==== Available data

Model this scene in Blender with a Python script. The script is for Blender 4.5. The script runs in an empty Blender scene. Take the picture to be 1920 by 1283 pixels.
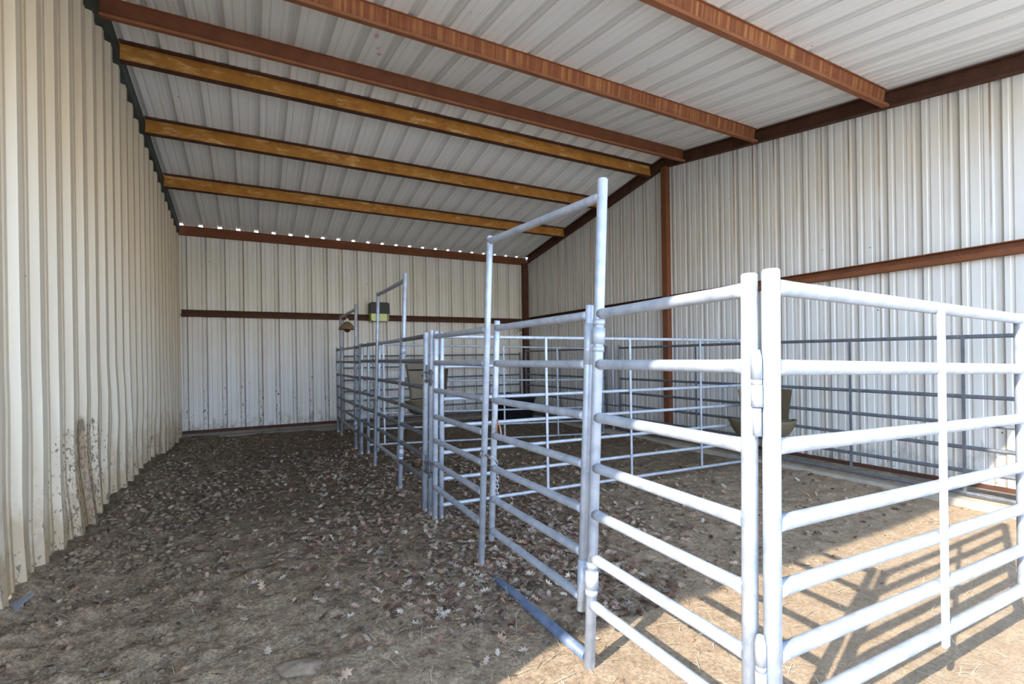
import bpy, math, random
from mathutils import Vector, Matrix, noise

random.seed(7)
SC = bpy.context.scene
COL = SC.collection

# ------------------------------------------------------------------ camera
YAW, ROLL, FPX, CAM_Z = .4902, -.0151, 902.8, 1.45
c_, s_ = math.cos(YAW), math.sin(YAW)
cr, sr = math.cos(ROLL), math.sin(ROLL)
Rv, Fv, Uv = Vector((c_, -s_, 0)), Vector((s_, c_, 0)), Vector((0, 0, 1))
R2, U2 = Rv*cr + Uv*sr, Uv*cr - Rv*sr
cd = bpy.data.cameras.new('camera')
cam = bpy.data.objects.new('camera', cd)
COL.objects.link(cam)
M = Matrix.Identity(4)
for i in range(3):
    M[i][0], M[i][1], M[i][2] = R2[i], U2[i], -Fv[i]
M[2][3] = CAM_Z
cam.matrix_world = M
cd.sensor_fit = 'HORIZONTAL'
cd.sensor_width = 36.0
cd.lens = FPX/1920*36
cd.shift_y = (670.3-641.5)/1920
cd.clip_start, cd.clip_end = .05, 500
SC.camera = cam

# ------------------------------------------------------------------ sky, sun, exposure
SUN_STRENGTH, SKY_STRENGTH, EXPOSURE = 4.7, 1.42, 1.25
w = bpy.data.worlds.new('sky')
SC.world = w
w.use_nodes = True
nt = w.node_tree
bg = nt.nodes['Background']
tc = nt.nodes.new('ShaderNodeTexCoord')
sx = nt.nodes.new('ShaderNodeSeparateXYZ')
rp = nt.nodes.new('ShaderNodeValToRGB')
nt.links.new(tc.outputs['Generated'], sx.inputs[0])
nt.links.new(sx.outputs['Z'], rp.inputs[0])
nt.links.new(rp.outputs[0], bg.inputs[0])
els = rp.color_ramp.elements
els[0].position, els[0].color = 0.0, (1.9, 1.8, 1.55, 1)          # bright hazy horizon, blue above it
els[1].position, els[1].color = 1.0, (.16, .30, .60, 1)
for p_, c__ in ((.10, (1.9, 1.9, 1.85)), (.19, (1.55, 2.4, 3.9)), (.34, (1.05, 1.65, 2.6)), (.55, (.26, .38, .62))):
    e = els.new(p_); e.color = (*c__, 1)
bg.inputs[1].default_value = SKY_STRENGTH
sl = bpy.data.lights.new('sun', 'SUN')
sl.energy = SUN_STRENGTH
sl.angle = math.radians(.55)
sl.color = (1.0, .95, .87)
so = bpy.data.objects.new('sun', sl)
COL.objects.link(so)
so.location = (-12, -4, 9)
so.rotation_euler = Vector((1.337, .436, -1)).to_track_quat('-Z', 'Y').to_euler()
vs = SC.view_settings
vs.view_transform, vs.look, vs.gamma, vs.exposure = 'Standard', 'None', 1.0, EXPOSURE
vs.use_curve_mapping = False

# ------------------------------------------------------------------ materials
class NT:
    def __init__(self, name):
        self.m = bpy.data.materials.new(name)
        self.m.use_nodes = True
        self.t = self.m.node_tree
        self.b = self.t.nodes['Principled BSDF']
        self.co = self.t.nodes.new('ShaderNodeTexCoord')
    def node(self, typ, **kw):
        n = self.t.nodes.new(typ)
        for k, v in kw.items(): setattr(n, k, v)
        return n
    def link(self, a, b): self.t.links.new(a, b)
    def coords(self, scale=(1, 1, 1), out='Object'):
        mp = self.node('ShaderNodeMapping')
        mp.inputs['Scale'].default_value = scale
        self.link(self.co.outputs[out], mp.inputs[0])
        return mp.outputs[0]
    def noise(self, scale, detail=4, rough=.55, stretch=(1, 1, 1)):
        n = self.node('ShaderNodeTexNoise')
        n.inputs['Scale'].default_value = scale
        n.inputs['Detail'].default_value = detail
        n.inputs['Roughness'].default_value = rough
        self.link(self.coords(stretch), n.inputs['Vector'])
        return n.outputs['Fac']
    def ramp(self, fac, stops):
        r = self.node('ShaderNodeValToRGB')
        e = r.color_ramp.elements
        while len(e) < len(stops): e.new(.5)
        for el, (p, col) in zip(e, stops):
            el.position = p
            el.color = (*col, 1) if len(col) == 3 else col
        self.link(fac, r.inputs[0])
        return r.outputs[0]
    def mix(self, fac, a, b, blend='MIX'):
        n = self.node('ShaderNodeMix', data_type='RGBA', blend_type=blend)
        for s, v in ((n.inputs[0], fac), (n.inputs[6], a), (n.inputs[7], b)):
            if hasattr(v, 'is_output'): self.link(v, s)
            elif isinstance(v, (int, float)): s.default_value = v
            else: s.default_value = (*v, 1)
        return n.outputs[2]
    def math(self, op, a, b=0.0):
        n = self.node('ShaderNodeMath', operation=op)
        for s, v in ((n.inputs[0], a), (n.inputs[1], b)):
            if hasattr(v, 'is_output'): self.link(v, s)
            else: s.default_value = v
        return n.outputs[0]
    def pos(self, axis):
        s = self.node('ShaderNodeSeparateXYZ')
        self.link(self.co.outputs['Object'], s.inputs[0])
        return s.outputs[axis]
    def bump(self, h, strength=.3, dist=.01):
        n = self.node('ShaderNodeBump')
        n.inputs['Strength'].default_value = strength
        n.inputs['Distance'].default_value = dist
        self.link(h, n.inputs['Height'])
        self.link(n.outputs[0], self.b.inputs['Normal'])
    def set(self, col=None, rough=.5, metal=0.0, spec=.5):
        if col is not None:
            if hasattr(col, 'is_output'): self.link(col, self.b.inputs['Base Color'])
            else: self.b.inputs['Base Color'].default_value = (*col, 1)
        if hasattr(rough, 'is_output'): self.link(rough, self.b.inputs['Roughness'])
        else: self.b.inputs['Roughness'].default_value = rough
        self.b.inputs['Metallic'].default_value = metal
        self.b.inputs['Specular IOR Level'].default_value = spec
        return self.m

BW = ((0, 0, 0), (1, 1, 1))
def mask(n, fac, lo, hi): return n.ramp(fac, [(lo, BW[0]), (hi, BW[1])])

def mat_galv(name, base=(.405, .43, .47), dark=(.27, .30, .345), metal=.22, rough=.40):
    n = NT(name)
    a = n.noise(14, 5, .6)
    col = n.ramp(a, [(.3, dark), (.62, base)])
    sp = n.noise(60, 3, .6, (1, 1, .6))
    col = n.mix(mask(n, sp, .66, .74), col, (.56, .57, .58))
    dirt = n.noise(7, 6, .7)
    col = n.mix(n.math('MULTIPLY', mask(n, dirt, .58, .75), .35), col, (.34, .29, .23))
    n.bump(a, .08, .004)
    return n.set(col, n.ramp(sp, [(.3, (rough-.06,)*3), (.7, (rough+.12,)*3)]), metal)

def mat_sheet(name, base, streak, axis='Z', rust=.3, lowdirt=True, rough=.42, rib=('X', 0.0), grime_shade=.5, noisy=1.0, groove=.25, pink=False, scuff=False):
    n = NT(name)
    st = (9, 9, .35) if axis == 'Z' else (9, .3, .3)
    a = n.noise(1.0, 5, .6, st)
    col = n.mix(n.math('MULTIPLY', mask(n, a, .42, .72), noisy), base, streak)
    b = n.noise(.9, 4, .6)
    col = n.mix(n.math('MULTIPLY', mask(n, b, .45, .75), .45*noisy), col, tuple(x*.86 for x in streak))
    r = n.noise(2.2, 5, .65, (8, 8, .25) if axis == 'Z' else (8, .25, .25))
    col = n.mix(n.math('MULTIPLY', mask(n, r, .60, .74), rust), col, (.36, .22, .11))
    # grime plus painted recess shade: grooves, rib edges and the small ribs between
    f = n.math('SUBTRACT', n.math('FRACT', n.math('ADD', n.math('DIVIDE', n.math('SUBTRACT', n.pos(rib[0]), rib[1]), .3048), 20.5)), .5)
    af = n.math('ABSOLUTE', f)
    col = n.mix(n.math('MULTIPLY', n.ramp(af, [(.10, (1, 1, 1)), (.15, (0, 0, 0))]), groove), col, tuple(x*.55 for x in streak))
    ed = n.ramp(n.math('ABSOLUTE', n.math('SUBTRACT', f, .135)), [(.012, (1, 1, 1)), (.030, (0, 0, 0))])
    ed2 = n.ramp(n.math('ABSOLUTE', n.math('SUBTRACT', f, -.135)), [(.010, (.6,)*3), (.024, (0, 0, 0))])
    ed = n.math('MAXIMUM', ed, ed2)
    mn = n.ramp(n.math('ABSOLUTE', n.math('SUBTRACT', af, .352)), [(.006, (.5,)*3), (.016, (0, 0, 0))])
    gn = n.ramp(n.noise(1.3, 5, .65, (4, 4, .5) if axis == 'Z' else (4, .5, .5)), [(.28, (.35,)*3), (.62, (1, 1, 1))])
    col = n.mix(n.math('MULTIPLY', n.math('MULTIPLY', n.math('MAXIMUM', ed, mn), gn), grime_shade), col, (.20, .145, .095) if axis == 'Z' else (.22, .21, .19))
    if scuff:
        sc = n.math('SUBTRACT', n.noise(22, 4, .65, (1.6, 1, .55)), n.math('MULTIPLY', n.math('MAXIMUM', n.math('SUBTRACT', n.pos('Z'), .9), 0.0), .22))
        sc = n.math('MULTIPLY', mask(n, sc, .60, .64), n.ramp(af, [(.13, (1, 1, 1)), (.20, (.05,)*3)]))
        col = n.mix(sc, col, (.045, .035, .028))
        # black mould in the corner under the girt
        dx = n.math('ABSOLUTE', n.math('SUBTRACT', n.pos('X'), 6.05))
        dz = n.math('ABSOLUTE', n.math('SUBTRACT', n.pos('Z'), 2.12))
        q = n.math('ADD', n.math('MULTIPLY', dx, 1.1), n.math('MULTIPLY', dz, 2.6))
        q = n.math('ADD', q, n.math('MULTIPLY', n.math('SUBTRACT', n.noise(16, 5, .7), .5), 2.2))
        col = n.mix(n.ramp(q, [(.10, (.8,)*3), (.5, (0, 0, 0))]), col, (.05, .045, .035))
    if pink:
        for px, py, rr_ in ((1.082, 4.718, .028), (1.150, 4.955, .020), (1.185, 5.08, .024)):
            dx = n.math('MULTIPLY', n.math('SUBTRACT', n.pos('X'), px), 1.0)
            dy = n.math('MULTIPLY', n.math('SUBTRACT', n.pos('Y'), py), .6)
            q = n.math('SQRT', n.math('ADD', n.math('MULTIPLY', dx, dx), n.math('MULTIPLY', dy, dy)))
            q = n.math('ADD', q, n.math('MULTIPLY', n.math('SUBTRACT', n.noise(30, 3), .5), .04))
            col = n.mix(n.ramp(q, [(rr_*.7, (.75,)*3), (rr_*1.1, (0, 0, 0))]), col, (.80, .34, .55))
    # rusty screw specks and scratches
    v = n.node('ShaderNodeTexVoronoi')
    v.inputs['Scale'].default_value = 3.1
    n.link(n.coords(), v.inputs['Vector'])
    speck = n.ramp(v.outputs['Distance'], [(.016, (1, 1, 1)), (.034, (0, 0, 0))])
    col = n.mix(speck, col, (.12, .07, .04))
    if lowdirt:
        z = n.pos('Z')
        d = n.noise(5, 7, .72, (1.6, 1.6, .7))
        k = n.math('SUBTRACT', 1.0, n.math('MULTIPLY', z, 1.15))
        k = n.math('ADD', n.math('MULTIPLY', k, .42), d)
        col = n.mix(n.math('MULTIPLY', mask(n, k, .74, .95), .75), col, (.22, .17, .115))
        d2 = n.noise(26, 4, .6)
        k2 = n.math('ADD', n.math('MULTIPLY', n.math('SUBTRACT', 1.0, z), .22), d2)
        col = n.mix(mask(n, k2, .80, .86), col, (.10, .075, .05))
    return n.set(col, rough, 0.0, .3)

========

**Exercise details:** Extract the lines exactly, please: the first line of the listing, the line with "SC.camera = cam", and every line between them, but no pictures.

**Answer for this exercise:**
Model this scene in Blender with a Python script. The script is for Blender 4.5. The script runs in an empty Blender scene. Take the picture to be 1920 by 1283 pixels.
import bpy, math, random
from mathutils import Vector, Matrix, noise

random.seed(7)
SC = bpy.context.scene
COL = SC.collection

# ------------------------------------------------------------------ camera
YAW, ROLL, FPX, CAM_Z = .4902, -.0151, 902.8, 1.45
c_, s_ = math.cos(YAW), math.sin(YAW)
cr, sr = math.cos(ROLL), math.sin(ROLL)
Rv, Fv, Uv = Vector((c_, -s_, 0)), Vector((s_, c_, 0)), Vector((0, 0, 1))
R2, U2 = Rv*cr + Uv*sr, Uv*cr - Rv*sr
cd = bpy.data.cameras.new('camera')
cam = bpy.data.objects.new('camera', cd)
COL.objects.link(cam)
M = Matrix.Identity(4)
for i in range(3):
    M[i][0], M[i][1], M[i][2] = R2[i], U2[i], -Fv[i]
M[2][3] = CAM_Z
cam.matrix_world = M
cd.sensor_fit = 'HORIZONTAL'
cd.sensor_width = 36.0
cd.lens = FPX/1920*36
cd.shift_y = (670.3-641.5)/1920
cd.clip_start, cd.clip_end = .05, 500
SC.camera = cam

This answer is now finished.